Multiple participants each manage stateful resources via operations.
How can agreement across multiple participants be achieved so that all participants see the same outcome?
- The communication channels used by loosely coupled, distributed systems usually do not provide transactional semantics at the transport level. Instead, participants can send and receive message, often reliably.
- Many distributed interactions require coordination, such that all participants should perform a specific action, or none of them. The classical example is making a travel reservation. You don't want a hotel reservation if you cannot get a flight ticket or vice versa.
- Participants may be able to respond to requests but may not want to take on the task of coordination.
- Participants may be independent service providers that do not directly interact with each other.
A separate coordinator collects responses from each participant, determines an agreeable outcome, if possible, and shares it with all participants.
The Coordinated Agreement conversation involves the following participants:
- The Coordinator initiates the conversation by asking each participant to perform an action or to provide available resources. It waits for responses, determines whether an agreement is possible, and shares the outcome with all participants.
- The Participants respond to the action with the outcome or their availability and subsequently react to the joint outcome, either by confirming a Tentative Operation or performing a Compensating Action.
Conversations using Coordinated Agreement are somewhat pessimistic because they optimize the "unhappy path" by explicitly verifying the correctness of the outcome with each participant. Valuing certainty assures an agreeable outcome (as long as one is possible) but creates complexity in the conversation with 3 message exchanges per participant. This approach is useful if errors are common or it is difficult to find agreement.
Coordinated Agreement generally assumes that the Coordinator knows all participants and therefore knows how many responses to expect. If the number and identity of participants is unknown, a Scatter-Gather can be used, which involves a Publish-Subscribe Channel to reach all participants. As the number of expected responses is unknown, the Coordinator must use Aggregator strategies to derive a result from a variable number of responses.
The Coordinator may initiate the conversation directly ro do so on behalf of an Initiator.

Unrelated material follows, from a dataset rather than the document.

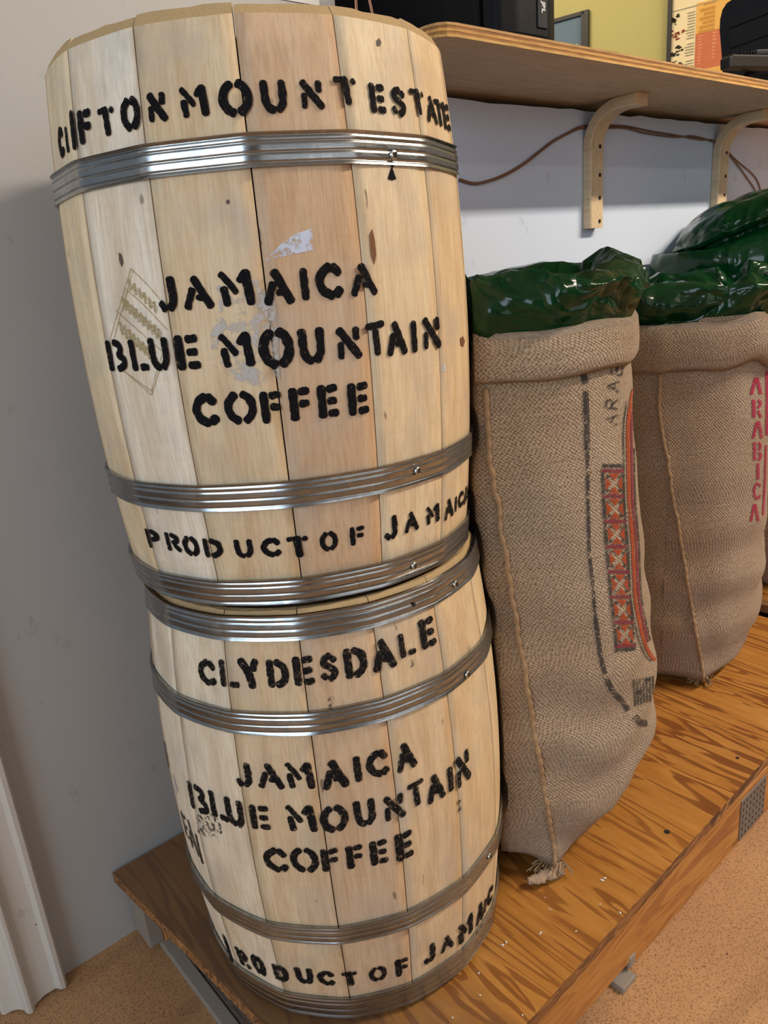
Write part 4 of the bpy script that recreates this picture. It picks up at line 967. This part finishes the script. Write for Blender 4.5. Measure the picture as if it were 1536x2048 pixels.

The Coordinator can pursue a number of different strategies depending on the business problem:
- XA transactions require positive feedback from all participants. If one or more participants cannot confirm the action, all participants are instructed to cancel their Tentative Operations.

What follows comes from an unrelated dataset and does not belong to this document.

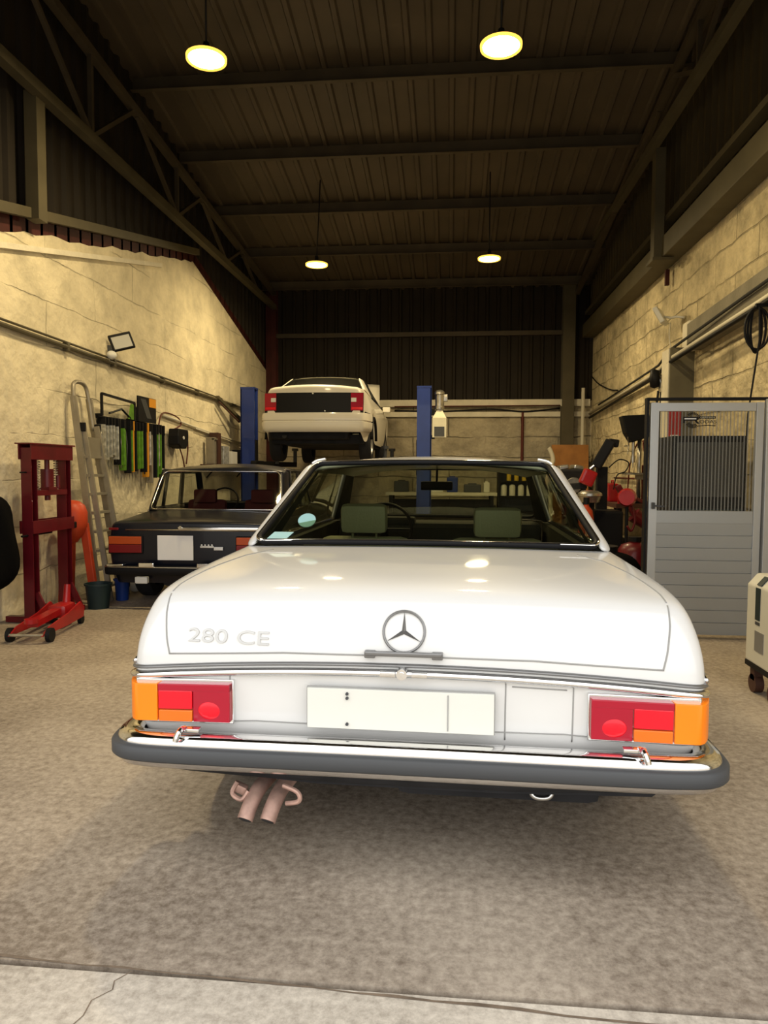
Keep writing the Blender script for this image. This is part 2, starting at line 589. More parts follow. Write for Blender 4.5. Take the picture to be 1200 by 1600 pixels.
# plaster ledge under the ragged edge
mb = MB()
mb.bar((XL + 0.02, 4.0, gable_z(4.0) - 0.15), (XL + 0.02, 9.3, gable_z(9.3) - 0.13), 0.05, 0.05)
trim(mb, 'render')
# dark red flashing behind the top of the gable
mb = MB()
mb.prism([(XL - 0.02, 1.8, gable_z(1.8) - 0.1), (XL - 0.02, 10.6, 4.35), (XL - 0.02, YB, gable_z(YB) - 0.1), (XL - 0.02, YB, gable_z(YB) + 0.16), (XL - 0.02, 10.6, 4.62), (XL - 0.02, 1.8, gable_z(1.8) + 0.19)], (-0.02, 0, 0))
trim(mb, 'rust_red')

def corrugated(u0, u1, z0f, z1f, plane, at, step=0.25, depth=0.035, sgn=1):
    """trapezoid sheet; plane 'X' => sheet at x=at running along y, 'Y' => at y=at along x"""
    mb = MB()
    u = u0
    lo, hi = [], []
    k = 0
    prof = [(0.0, 0), (0.62, 0), (0.72, 1), (0.90, 1)]
    while u < u1 - 1e-6:
        for f, d in prof:
            uu = u + f * step
            if uu > u1: break
            dd = at + sgn * d * depth
            a = (dd, uu) if plane == 'X' else (uu, dd)
            lo.append((a[0], a[1], z0f(uu))); hi.append((a[0], a[1], z1f(uu)))
        u += step
    mb.grid([lo, hi])
    return mb

mb = corrugated(1.6, YB + 0.3, lambda y: gable_z(y) - 0.05 if y > 3.6 else 2.9, lambda y: roofz(y), 'X', XL - 0.06, 0.24, 0.04, 1)
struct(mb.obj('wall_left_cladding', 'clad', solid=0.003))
# back wall
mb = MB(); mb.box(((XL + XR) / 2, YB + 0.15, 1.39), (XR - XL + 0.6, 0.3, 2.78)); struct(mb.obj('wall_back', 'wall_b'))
mb = corrugated(XL - 0.3, XR + 0.3, lambda x: 2.70, lambda x: roofz(YB) + 0.05, 'Y', YB + 0.02, 0.225, 0.035, -1)
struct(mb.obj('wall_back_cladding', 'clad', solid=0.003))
mb = MB(); mb.box((-0.5, YB - 0.04, 2.73), (6.6, 0.1, 0.14)); mb.box((-0.5, YB - 0.03, 2.50), (6.6, 0.07, 0.1)); trim(mb, 'render')
mb = MB(); mb.box((-0.7, YB - 0.06, 4.15), (6.2, 0.08, 0.09)); trim(mb, 'steel')
# right wall
mb = MB(); mb.box((XR + 0.15, (1.75 + YB) / 2, 2.05), (0.3, YB - 1.75, 4.1)); struct(mb.obj('wall_right', 'wall_r'))
mb = corrugated(1.6, YB + 0.3, lambda y: 4.05, lambda y: roofz(y), 'X', XR - 0.02, 0.21, 0.045, -1)
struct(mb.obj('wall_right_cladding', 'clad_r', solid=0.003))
# front wall above the big door opening, with side piers
mb = MB(); mb.box((-0.5, 1.68, 5.45), (7.4, 0.2, 4.1)); mb.box((-3.8, 1.68, 1.7), (0.5, 0.2, 3.4)); mb.box((2.95, 1.68, 1.7), (0.5, 0.2, 3.4))  # lintel, out of view, set low to keep daylight off the roof
struct(mb.obj('wall_front', 'grey_conc'))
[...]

- The Coordinator may conduct multiple iterations to achieve agreement. For example, a meeting coordinator may first ask each participant for open meeting slots. If none can be found, the Coordinator may chose the most agreeable option(s) and ask unavailable participants to please enable them.
Error States
Missing Participant Responses
If the Coordinator knows the number and identity of all participants it can determine whether all responses were received. If a response is missing, it can employ Request-Response with Retry to elicit a response. If the response is not received the Coordinator should apply a business policy to determine the desired outcome. For example, in a business setting it may be acceptable to ignore a participant's availability for a meeting if the person never replied to the request for available times.
Example: Scheduling a Meeting
In case of a meeting the "resource" being allocated by the participants is time. A coordinator requests availability from each participant. Participants may already block the time at this point or mark it as "tentative"" as a Tentative Operation. Once the coordinator has that information, he or she picks a suitable time based on one of the strategies mentioned above, for example, a majority decision. She then informs the participants, who book the time, e.g. by confirming the Tentative Operation.
If no agreement can be reached the meeting may be canceled and participants can release any allocated time, either by explicit cancellation (Compensating Action) or by letting the Tentative Operation cancel out.
Many meeting systems use a tri-state system for time slot allocation: free, tentative, and busy to support Tentative Operations without pessimistic resource allocation.